Opinion
2014-03-20
Richard M. Greenberg, Office of the Appellate Defender, New York (Joseph M. Nursey of counsel), for appellant. Cyrus R. Vance, Jr., District Attorney, New York (Sheila O'Shea of counsel), for respondent.
Richard M. Greenberg, Office of the Appellate Defender, New York (Joseph M. Nursey of counsel), for appellant. Cyrus R. Vance, Jr., District Attorney, New York (Sheila O'Shea of counsel), for respondent.
TOM, J.P., FRIEDMAN, MANZANET–DANIELS, GISCHE, CLARK, JJ.
Judgment, Supreme Court, New York County (Ronald A. Zweibel, J. at suppression motion; Daniel McCullough, J., at jury trial and sentencing), rendered August 3, 2011, convicting defendant of criminal possession of a weapon in the third degree, and sentencing him, as a second felony offender, to a term of 2 1/2 to 5 years, unanimously affirmed.
The verdict was not against the weight of the evidence ( see People v. Danielson, 9 N.Y.3d 342, 348–349, 849 N.Y.S.2d 480, 880 N.E.2d 1 [2007] ). There is no basis for disturbing the jury's credibility determinations, including its resolution of alleged inconsistencies in the officers' testimony.
The court properly denied defendant's motion to suppress physical evidence, without granting a hearing, because his motion papers did not raise an issue of fact as to probable cause for his arrest ( see People v. Mendoza, 82 N.Y.2d 415, 604 N.Y.S.2d 922, 624 N.E.2d 1017 [1993] ). Defendant's assertion that he was “not engaged in any criminal activity at the time of, or immediately prior to his arrest” did not controvert the specific information that was provided by the People concerning the basis for the arrest. Defendant did not address these allegations or raise a factual dispute requiring a hearing ( see e.g. People v. Cartwright, 65 A.D.3d 973, 885 N.Y.S.2d 414 [1st Dept.2009], lv. denied13 N.Y.3d 937, 895 N.Y.S.2d 328, 922 N.E.2d 917 [2010] ). In context, it was not even clear what, if any, portion of the events leading up to defendant's arrest was intended to be addressed by the phrase “immediately prior to his arrest.”

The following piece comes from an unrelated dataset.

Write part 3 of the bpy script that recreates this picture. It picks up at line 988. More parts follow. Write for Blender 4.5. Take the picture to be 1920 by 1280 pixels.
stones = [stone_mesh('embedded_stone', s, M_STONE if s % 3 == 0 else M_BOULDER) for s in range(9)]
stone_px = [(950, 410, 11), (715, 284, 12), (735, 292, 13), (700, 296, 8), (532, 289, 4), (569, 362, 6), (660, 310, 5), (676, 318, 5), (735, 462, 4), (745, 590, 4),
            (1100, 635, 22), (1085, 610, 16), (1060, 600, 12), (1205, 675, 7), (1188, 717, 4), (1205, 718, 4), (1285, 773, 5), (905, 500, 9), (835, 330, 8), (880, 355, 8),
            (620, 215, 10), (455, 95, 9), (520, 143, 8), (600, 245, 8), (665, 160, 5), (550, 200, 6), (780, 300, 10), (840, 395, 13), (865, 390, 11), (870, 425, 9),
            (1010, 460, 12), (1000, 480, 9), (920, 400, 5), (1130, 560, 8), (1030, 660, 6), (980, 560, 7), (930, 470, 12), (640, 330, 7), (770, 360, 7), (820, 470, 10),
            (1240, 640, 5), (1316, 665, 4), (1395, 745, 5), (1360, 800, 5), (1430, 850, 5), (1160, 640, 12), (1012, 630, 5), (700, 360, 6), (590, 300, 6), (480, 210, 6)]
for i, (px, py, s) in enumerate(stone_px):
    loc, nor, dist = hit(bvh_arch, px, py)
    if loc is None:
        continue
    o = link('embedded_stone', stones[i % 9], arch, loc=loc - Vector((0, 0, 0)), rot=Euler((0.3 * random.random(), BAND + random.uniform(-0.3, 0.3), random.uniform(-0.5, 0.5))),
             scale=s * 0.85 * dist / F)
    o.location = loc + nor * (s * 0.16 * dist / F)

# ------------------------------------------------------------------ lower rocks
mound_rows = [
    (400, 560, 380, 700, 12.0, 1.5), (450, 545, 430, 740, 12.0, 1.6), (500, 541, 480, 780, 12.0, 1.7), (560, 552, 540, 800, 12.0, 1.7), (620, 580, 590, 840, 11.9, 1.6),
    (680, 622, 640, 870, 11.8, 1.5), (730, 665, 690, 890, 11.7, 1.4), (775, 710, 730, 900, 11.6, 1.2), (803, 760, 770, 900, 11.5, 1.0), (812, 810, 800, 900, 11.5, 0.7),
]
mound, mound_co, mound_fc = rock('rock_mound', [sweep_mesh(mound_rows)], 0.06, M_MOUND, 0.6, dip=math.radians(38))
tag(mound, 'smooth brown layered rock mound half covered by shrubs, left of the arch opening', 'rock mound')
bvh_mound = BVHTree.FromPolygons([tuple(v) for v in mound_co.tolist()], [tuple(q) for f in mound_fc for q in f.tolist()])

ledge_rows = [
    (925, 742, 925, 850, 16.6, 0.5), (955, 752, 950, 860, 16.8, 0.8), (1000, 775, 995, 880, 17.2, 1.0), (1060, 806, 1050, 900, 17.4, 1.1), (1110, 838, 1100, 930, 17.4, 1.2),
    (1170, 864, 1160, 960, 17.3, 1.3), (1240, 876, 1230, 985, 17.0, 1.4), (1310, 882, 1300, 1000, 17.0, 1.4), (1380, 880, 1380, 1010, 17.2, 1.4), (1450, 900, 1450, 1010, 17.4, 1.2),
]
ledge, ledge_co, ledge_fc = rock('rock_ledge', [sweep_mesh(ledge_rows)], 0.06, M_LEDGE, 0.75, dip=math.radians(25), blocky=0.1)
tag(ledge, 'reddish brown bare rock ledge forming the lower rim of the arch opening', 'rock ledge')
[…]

Defendant failed to preserve his claim that the court should have given the jury a circumstantial evidence charge, and we decline to review it in the interest of justice. As an alternative holding, we find that no such charge was necessary, because the People's case was not based entirely on circumstantial evidence. The fact that the jury was called upon to draw inferences from the evidence did not require a circumstantial evidence charge ( see People v. Roldan, 88 N.Y.2d 826, 643 N.Y.S.2d 960, 666 N.E.2d 553 [1996];People v. Daddona, 81 N.Y.2d 990, 599 N.Y.S.2d 530, 615 N.E.2d 1014 [1993] ).
For similar reasons, we reject defendant's ineffective assistance of counsel claim. The fact that counsel did not request a circumstantial evidence charge met an objective standard of reasonableness, and the absence of such a charge did not deprive defendant of a fair trial or affect the outcome ( see People v. Benevento, 91 N.Y.2d 708, 713–714, 674 N.Y.S.2d 629, 697 N.E.2d 584 [1998];Strickland v. Washington, 466 U.S. 668, 104 S.Ct. 2052, 80 L.Ed.2d 674 [1984] ).